The European Union (E.U.) represents one of the most remarkable achievements of the contemporary world. This seminar first reviews the history and structure of the E.U. It then examines a series of topics related to the political, social, and geographical dimensions of European integration. These topics include the drivers of integration, the transformation of domestic policies and institutions, the demands of E.U. law, the rise of a European identity, the consequences of expansion in Eastern and Central Europe, the salience of regions, and the E.U. on the international scene. Comparisons with other trade blocs conclude the seminar. Students are exposed to numerous theoretical tools and methodologies, including institutionalism, rational choice theory, intergovernmentalism, and comparative methods. Prerequisite(s): one course in sociology or politics, or EUS 101.

EUS 332 The Politics of Memory

What is at stake when monuments are built or taken down? How do different societies decide what to remember from their past, and what to forget? This course explores the politics of public memory. It examines how the stories that groups tell themselves about themselves help construct, justify, or contest relations of power within the group or between themselves and others. It also asks how such memories can be used to overcome the traumas and conflicts of the past. Specific cases are drawn from a variety of different countries, including the United States. Prerequisite(s): one 100- or 200-level politics course.

EUS 360 Independent Study

Students, in consultation with a faculty advisor, individually design and plan a course of study or research not offered in the curriculum. Course work includes a reflective component, evaluation, and completion of an agreed-upon product. Sponsorship by a faculty member in the program/department, a course prospectus, and permission of the chair are required.
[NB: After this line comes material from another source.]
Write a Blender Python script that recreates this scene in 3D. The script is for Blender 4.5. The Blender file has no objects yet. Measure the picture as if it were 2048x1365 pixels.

Students may register for no more than one independent study per semester.

EUS 457 Senior Thesis

This course involves research and writing the senior thesis under the direction of a faculty advisor. Students register for EUS 457 in the fall semester. Majors writing an honors thesis register for EUS 457 in the fall semester and EUS 458 in the winter semester.

EUS 458 Senior Thesis

This course involves research and writing the senior thesis under the direction of a faculty advisor. Students register for EUS 458 in the winter semester. Majors writing an honors thesis register for EUS 457 in the fall semester and EUS 458 in the winter semester.

EUSS 50 Independent Study

Students, in consultation with a faculty advisor, individually design and plan a course of study or research not offered in the curriculum. Course work includes a reflective component, evaluation, and completion of an agreed-upon product. Sponsorship by a faculty member in the program/department, a course prospectus, and permission of the chair are required. Students may register for no more than one independent study during a Short Term.

RUSS 247 Putin’s Russia on Film

The course engages students with Putin’s Russia through cinema and discusses a European culture that is, at the same time, non-Western in its political make up. Topics discussed include the colonial center and its contemporary political and cultural ambitions, imperial periphery and Russia’s “quiet others,” the Russian Idea in New Auteurism, Putin’s blockbusters, Russia’s alterities (minorities, sexualities, taboo Russia), Global Russia (the United States, Europe, Russia and Ukraine).